Canva has launched its own foundational design model, expanding its AI-driven creative suite with new tools that blend generative intelligence and professional design workflows. The model, announced Thursday, is built to understand design layers and editable elements rather than producing static, flat images—allowing users to modify layouts, objects, and text directly within Canva’s interface.

The company says its new model powers content creation across multiple formats, including social media graphics, presentations, whiteboards, and websites. Unlike earlier diffusion-based systems that generated fixed visuals, Canva’s model outputs fully editable compositions that preserve each design component. This structure gives users more flexibility to refine AI-generated results without starting over from scratch.

“We’ve learned that people want to use prompts to get started quickly, but also want to iterate directly within their designs,” said Robert Kawalsky, Canva’s global head of product. The new model aims to reduce the friction between AI assistance and human creativity, especially for non-designers who rely on the platform for marketing or social media content.

Alongside the model, Canva is expanding Canva AI, its chat-style assistant introduced earlier this year. The assistant now appears across the platform — including within the design and elements tabs — and can be mentioned in comments using “@” tags to generate text or media suggestions during collaborative projects. It also gains the ability to generate 3D objects and replicate the art style of existing designs for consistency across projects.

Canva has also linked two of its newer features — a spreadsheet tool and an app-builder — allowing users to turn data into interactive widgets for dashboards or visualizations. This capability adds a data-driven dimension to the platform’s traditionally visual focus.

The company is further expanding its marketing toolkit with Canva Grow, a new product that integrates AI-generated content with ad performance analytics. Built in part on its acquisition of MagicBrief, Canva Grow enables users to create, measure, and publish campaigns across platforms like Meta without leaving Canva.

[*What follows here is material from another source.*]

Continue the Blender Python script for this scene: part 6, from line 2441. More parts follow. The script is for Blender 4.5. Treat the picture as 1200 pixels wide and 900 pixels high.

Other updates include the introduction of form creation tools, giving users a built-in alternative to services like Google Forms, and new email design templates for creating brand-aligned marketing or transactional emails.

On the professional side, Canva is strengthening its integration with Affinity, the design suite it acquired last year as part of its effort to compete more directly with Adobe. The company announced that Affinity will now be free for all users and that its interface is being redesigned to unify vector, pixel, and layout tools. Affinity and Canva will also interoperate more seamlessly — objects designed in Affinity can be imported directly into Canva, and Canva AI features can be used from within Affinity itself.

Together, these changes reflect Canva’s push to position itself as a complete, AI-powered design ecosystem spanning casual creators and professional designers alike. By building its own foundational model and tightening integration between its creative and analytical tools, Canva appears to be aiming squarely at the territory traditionally dominated by Adobe Creative Cloud.